Joel and I have not been married fifty years like my grandparents, and we haven’t mellowed out just yet when playing against each other.  Joel is a formidable opponent. Studying Greek and some Latin as part of his seminary training equipped him with a broad base of knowledge in word formation. Joel, the Man of God, loves people, even the most difficult ones to love.  But, he also loves to win.  He’ll sneak up, trounce you soundly, and grin while killing you softly behind that innocent pastoral demeanor.  Rook.  Dominoes.  Words with Friends.  He refuses to give up and determinedly works to squeeze out every letter for every last point. He is just as competitively natured as I am, but he disguises it better behind that broad-shouldered 6’4” teddy-bear exterior.
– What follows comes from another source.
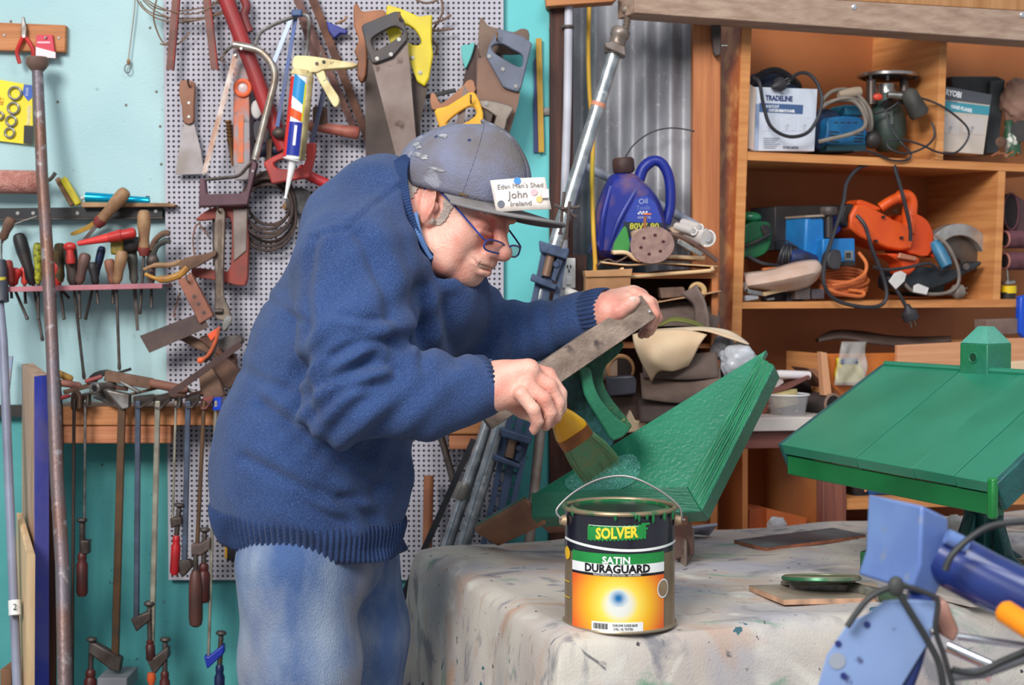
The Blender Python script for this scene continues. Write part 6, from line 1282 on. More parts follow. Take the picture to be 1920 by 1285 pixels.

So, Joel and I start a new game.  And, then I hear the scwhing tone on my iPad which signifies he played a new word. Sometimes he is in another room of the house when we play or sometimes we are lying in bed next to each other, each hiding our iPhone or iPad screen so that our letter trays aren’t revealed. (Yes, exciting stuff, the working parents of three. We are in bed. Too tired to do anything but play Words with Friends.)

But, it is his rumbling chuckle and mischievous “oh, you’re not going to like this” that he says when he makes a devastatingly high point word that ignites a slow burn in me.  You’re right. I don’t. And, so for the sake of marital harmony, I declared I wouldn’t play him anymore. I lose occasionally to my sister or her partner, or my father, but I don’t have to kiss them goodnight and sleep next to them.

Schwing.  Darn it! Joel just made a word and I hear him chortling in the other room. Now let’s see….how many points is D-I-V-O-R-C-E?